-- SUPPLIED DATA start --
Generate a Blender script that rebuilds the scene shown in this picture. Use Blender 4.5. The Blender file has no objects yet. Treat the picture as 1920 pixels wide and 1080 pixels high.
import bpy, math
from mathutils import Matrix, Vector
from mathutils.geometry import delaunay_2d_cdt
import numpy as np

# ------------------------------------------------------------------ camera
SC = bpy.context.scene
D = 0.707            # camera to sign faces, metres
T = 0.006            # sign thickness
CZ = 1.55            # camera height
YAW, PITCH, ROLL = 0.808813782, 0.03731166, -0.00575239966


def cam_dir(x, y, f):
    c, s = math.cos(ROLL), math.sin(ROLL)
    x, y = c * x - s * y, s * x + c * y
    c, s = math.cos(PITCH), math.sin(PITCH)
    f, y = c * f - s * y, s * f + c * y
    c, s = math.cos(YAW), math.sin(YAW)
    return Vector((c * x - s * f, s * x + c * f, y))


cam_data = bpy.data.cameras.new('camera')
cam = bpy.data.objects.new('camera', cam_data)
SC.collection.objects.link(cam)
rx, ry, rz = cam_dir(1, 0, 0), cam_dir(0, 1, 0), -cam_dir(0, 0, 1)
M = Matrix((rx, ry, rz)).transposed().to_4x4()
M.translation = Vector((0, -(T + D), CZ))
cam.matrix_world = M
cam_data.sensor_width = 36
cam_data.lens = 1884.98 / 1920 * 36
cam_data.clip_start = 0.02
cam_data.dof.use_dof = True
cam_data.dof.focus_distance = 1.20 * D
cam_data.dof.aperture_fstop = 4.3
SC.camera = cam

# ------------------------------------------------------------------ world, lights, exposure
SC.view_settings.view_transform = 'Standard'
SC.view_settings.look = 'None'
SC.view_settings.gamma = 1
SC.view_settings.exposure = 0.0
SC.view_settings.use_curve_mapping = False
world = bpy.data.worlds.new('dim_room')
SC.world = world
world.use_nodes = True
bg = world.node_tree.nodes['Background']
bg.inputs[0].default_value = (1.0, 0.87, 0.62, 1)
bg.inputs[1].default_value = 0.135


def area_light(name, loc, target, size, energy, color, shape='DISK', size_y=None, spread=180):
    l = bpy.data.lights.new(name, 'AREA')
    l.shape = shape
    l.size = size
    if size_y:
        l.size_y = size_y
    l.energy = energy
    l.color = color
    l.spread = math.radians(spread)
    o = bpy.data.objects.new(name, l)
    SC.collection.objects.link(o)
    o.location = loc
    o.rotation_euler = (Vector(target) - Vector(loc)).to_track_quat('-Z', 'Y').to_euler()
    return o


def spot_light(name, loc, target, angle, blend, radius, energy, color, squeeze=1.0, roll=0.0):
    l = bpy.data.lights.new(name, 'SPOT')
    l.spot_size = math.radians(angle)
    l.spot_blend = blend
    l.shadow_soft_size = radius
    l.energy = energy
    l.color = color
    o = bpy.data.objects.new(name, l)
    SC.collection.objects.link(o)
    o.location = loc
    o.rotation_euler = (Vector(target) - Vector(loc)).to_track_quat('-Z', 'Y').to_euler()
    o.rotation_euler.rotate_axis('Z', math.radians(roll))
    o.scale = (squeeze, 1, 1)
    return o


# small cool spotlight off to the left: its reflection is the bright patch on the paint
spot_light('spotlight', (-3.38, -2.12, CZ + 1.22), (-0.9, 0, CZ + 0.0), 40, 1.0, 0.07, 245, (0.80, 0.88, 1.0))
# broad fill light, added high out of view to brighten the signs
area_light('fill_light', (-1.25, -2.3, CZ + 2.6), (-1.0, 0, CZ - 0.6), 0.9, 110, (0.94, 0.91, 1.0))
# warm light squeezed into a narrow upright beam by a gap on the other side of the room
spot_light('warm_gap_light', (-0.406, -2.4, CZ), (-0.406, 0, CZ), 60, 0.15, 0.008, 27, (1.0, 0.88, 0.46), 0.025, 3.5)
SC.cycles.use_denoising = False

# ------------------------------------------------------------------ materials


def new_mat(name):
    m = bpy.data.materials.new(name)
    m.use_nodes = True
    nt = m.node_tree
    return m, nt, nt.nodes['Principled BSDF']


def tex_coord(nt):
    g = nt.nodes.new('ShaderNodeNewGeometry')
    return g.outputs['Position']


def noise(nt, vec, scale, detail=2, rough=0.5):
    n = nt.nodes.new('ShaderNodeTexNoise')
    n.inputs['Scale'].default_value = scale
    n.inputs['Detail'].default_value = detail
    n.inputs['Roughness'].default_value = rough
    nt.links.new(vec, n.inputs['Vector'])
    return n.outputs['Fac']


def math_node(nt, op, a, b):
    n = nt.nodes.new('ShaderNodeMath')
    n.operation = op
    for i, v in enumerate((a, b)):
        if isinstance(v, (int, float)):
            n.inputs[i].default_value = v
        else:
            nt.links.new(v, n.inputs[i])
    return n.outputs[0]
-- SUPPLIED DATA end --
▶ _PROBLEM DESCRIPTION_: Using the data above, repeat every line exactly.

▶ _RESPONSE TO THIS EXERCISE_:
Generate a Blender script that rebuilds the scene shown in this picture. Use Blender 4.5. The Blender file has no objects yet. Treat the picture as 1920 pixels wide and 1080 pixels high.
import bpy, math
from mathutils import Matrix, Vector
from mathutils.geometry import delaunay_2d_cdt
import numpy as np

# ------------------------------------------------------------------ camera
SC = bpy.context.scene
D = 0.707            # camera to sign faces, metres
T = 0.006            # sign thickness
CZ = 1.55            # camera height
YAW, PITCH, ROLL = 0.808813782, 0.03731166, -0.00575239966


def cam_dir(x, y, f):
    c, s = math.cos(ROLL), math.sin(ROLL)
    x, y = c * x - s * y, s * x + c * y
    c, s = math.cos(PITCH), math.sin(PITCH)
    f, y = c * f - s * y, s * f + c * y
    c, s = math.cos(YAW), math.sin(YAW)
    return Vector((c * x - s * f, s * x + c * f, y))


cam_data = bpy.data.cameras.new('camera')
cam = bpy.data.objects.new('camera', cam_data)
SC.collection.objects.link(cam)
rx, ry, rz = cam_dir(1, 0, 0), cam_dir(0, 1, 0), -cam_dir(0, 0, 1)
M = Matrix((rx, ry, rz)).transposed().to_4x4()
M.translation = Vector((0, -(T + D), CZ))
cam.matrix_world = M
cam_data.sensor_width = 36
cam_data.lens = 1884.98 / 1920 * 36
cam_data.clip_start = 0.02
cam_data.dof.use_dof = True
cam_data.dof.focus_distance = 1.20 * D
cam_data.dof.aperture_fstop = 4.3
SC.camera = cam

# ------------------------------------------------------------------ world, lights, exposure
SC.view_settings.view_transform = 'Standard'
SC.view_settings.look = 'None'
SC.view_settings.gamma = 1
SC.view_settings.exposure = 0.0
SC.view_settings.use_curve_mapping = False
world = bpy.data.worlds.new('dim_room')
SC.world = world
world.use_nodes = True
bg = world.node_tree.nodes['Background']
bg.inputs[0].default_value = (1.0, 0.87, 0.62, 1)
bg.inputs[1].default_value = 0.135


def area_light(name, loc, target, size, energy, color, shape='DISK', size_y=None, spread=180):
    l = bpy.data.lights.new(name, 'AREA')
    l.shape = shape
    l.size = size
    if size_y:
        l.size_y = size_y
    l.energy = energy
    l.color = color
    l.spread = math.radians(spread)
    o = bpy.data.objects.new(name, l)
    SC.collection.objects.link(o)
    o.location = loc
    o.rotation_euler = (Vector(target) - Vector(loc)).to_track_quat('-Z', 'Y').to_euler()
    return o


def spot_light(name, loc, target, angle, blend, radius, energy, color, squeeze=1.0, roll=0.0):
    l = bpy.data.lights.new(name, 'SPOT')
    l.spot_size = math.radians(angle)
    l.spot_blend = blend
    l.shadow_soft_size = radius
    l.energy = energy
    l.color = color
    o = bpy.data.objects.new(name, l)
    SC.collection.objects.link(o)
    o.location = loc
    o.rotation_euler = (Vector(target) - Vector(loc)).to_track_quat('-Z', 'Y').to_euler()
    o.rotation_euler.rotate_axis('Z', math.radians(roll))
    o.scale = (squeeze, 1, 1)
    return o


# small cool spotlight off to the left: its reflection is the bright patch on the paint
spot_light('spotlight', (-3.38, -2.12, CZ + 1.22), (-0.9, 0, CZ + 0.0), 40, 1.0, 0.07, 245, (0.80, 0.88, 1.0))
# broad fill light, added high out of view to brighten the signs
area_light('fill_light', (-1.25, -2.3, CZ + 2.6), (-1.0, 0, CZ - 0.6), 0.9, 110, (0.94, 0.91, 1.0))
# warm light squeezed into a narrow upright beam by a gap on the other side of the room
spot_light('warm_gap_light', (-0.406, -2.4, CZ), (-0.406, 0, CZ), 60, 0.15, 0.008, 27, (1.0, 0.88, 0.46), 0.025, 3.5)
SC.cycles.use_denoising = False

# ------------------------------------------------------------------ materials


def new_mat(name):
    m = bpy.data.materials.new(name)
    m.use_nodes = True
    nt = m.node_tree
    return m, nt, nt.nodes['Principled BSDF']


def tex_coord(nt):
    g = nt.nodes.new('ShaderNodeNewGeometry')
    return g.outputs['Position']


def noise(nt, vec, scale, detail=2, rough=0.5):
    n = nt.nodes.new('ShaderNodeTexNoise')
    n.inputs['Scale'].default_value = scale
    n.inputs['Detail'].default_value = detail
    n.inputs['Roughness'].default_value = rough
    nt.links.new(vec, n.inputs['Vector'])
    return n.outputs['Fac']


def math_node(nt, op, a, b):
    n = nt.nodes.new('ShaderNodeMath')
    n.operation = op
    for i, v in enumerate((a, b)):
        if isinstance(v, (int, float)):
            n.inputs[i].default_value = v
        else:
            nt.links.new(v, n.inputs[i])
    return n.outputs[0]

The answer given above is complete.